If these infinitesimal units combine without the PNC, they still will not gather 500 votes, much less 5000.
For all intent and purpose, APNU is the PNC. Why then should the controllers of the Chronicle ridicule the formation of small parties? In fact, some of the names in those new entities are not overnight carpetbaggers. In many of those organisations are names Guyanese should not dismiss lightly.
We have the five serious contending parties so far. I have included Shuman’s party since there is no official statement that he has joined the APNU+AFC bandwagon. Here is what I believe. If they pull 3000 votes each, that is 15,000 votes wasted because none of them will secure on their own a seat in parliament.
I honestly think if Shuman goes alone, he could make one or two parliamentary seats. ANUG is likely to pick up votes from those who are too decent to have resting on their conscience the consciousness that they gave the PNC and the PPP their votes. ANUG could make a seat or two.

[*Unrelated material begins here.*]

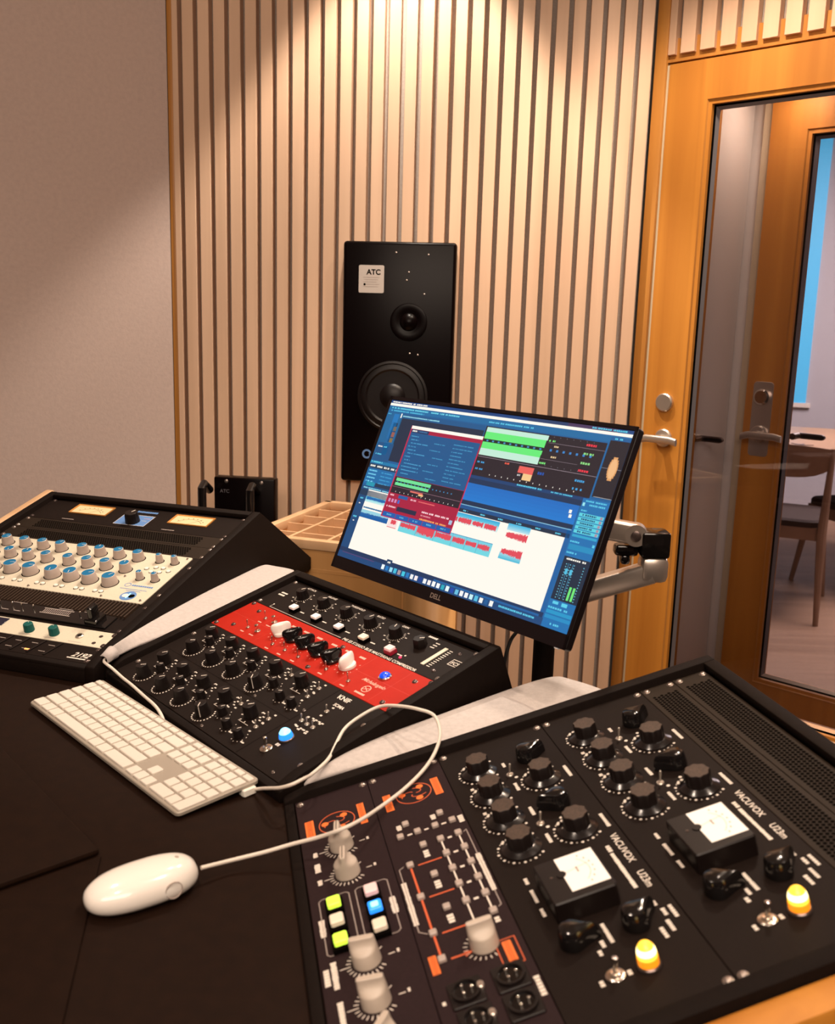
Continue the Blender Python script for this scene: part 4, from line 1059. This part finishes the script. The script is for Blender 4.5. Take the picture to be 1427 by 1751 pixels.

I think Ruel Johnson will tap into the youth vote with a good showing. Robert Badal and Nigel Hinds could secure enough votes to take a seat. The two famous lawyers in Berbice that formed the Federal United Party may have a problem because unlike the other newcomers and unlike Shuman’s outfit, only Berbicians will vote for them and those voters could easily be persuaded by the PPP not to split the ballot.
If the small parties come together as soon as possible, put egos aside, put Guyana first, then I think Guyana will see a new third force that will rise from the ashes of the AFC.
There is the possibility, in my opinion, that a united third force can secure more than three seats. You need just one seat to create a minority government. Three seats are going to the united small parties will allow for a serious redistribution of power and immediate constitutional reform.
Going it alone will definitely make Guyanese dismiss these third parties. People will see them as opportunists, just wanting to reach parliament and will frown on them on the day of marking the X.
All the people who make up the leadership of these parties have to know that the moment of truth has arrived.
If the PNC (forget about the AFC; it died since 2016) gets back in office, it will be the same old story – hogging of power, ethnic patronage, lip service to inclusion, lip service to democracy, wild, incestuous spending of state funds among other depravities. If the PPP wins, the identical canvas will be painted.
Here is my inflexible opinion. If the election is not tampered with and if the small parties with those big names they have unite, there is going to be a minority government of either the PPP or PNC. Both Leviathans are going to be short by about three seats.
Here is where Guyana will leave its sordid past behind. The first demand of the third force should be sweeping constitutional changes that extirpate the winner-takes-all system that we have lived with since the British allowed for national elections in 1957 after the suspension of the constitution in 1953.
The more I write about the winner-takes-all culture of Guyana, the 2015 election results keep tormenting my mind. One contender won the general election by point 3 percent and administers Guyana by itself. How can that be morally encouraging to any society? The Guyanese people have come to realise that seven thousand sugar workers were removed from their employment by a policy of a government that the sugar workers did not vote for and that barely won the election.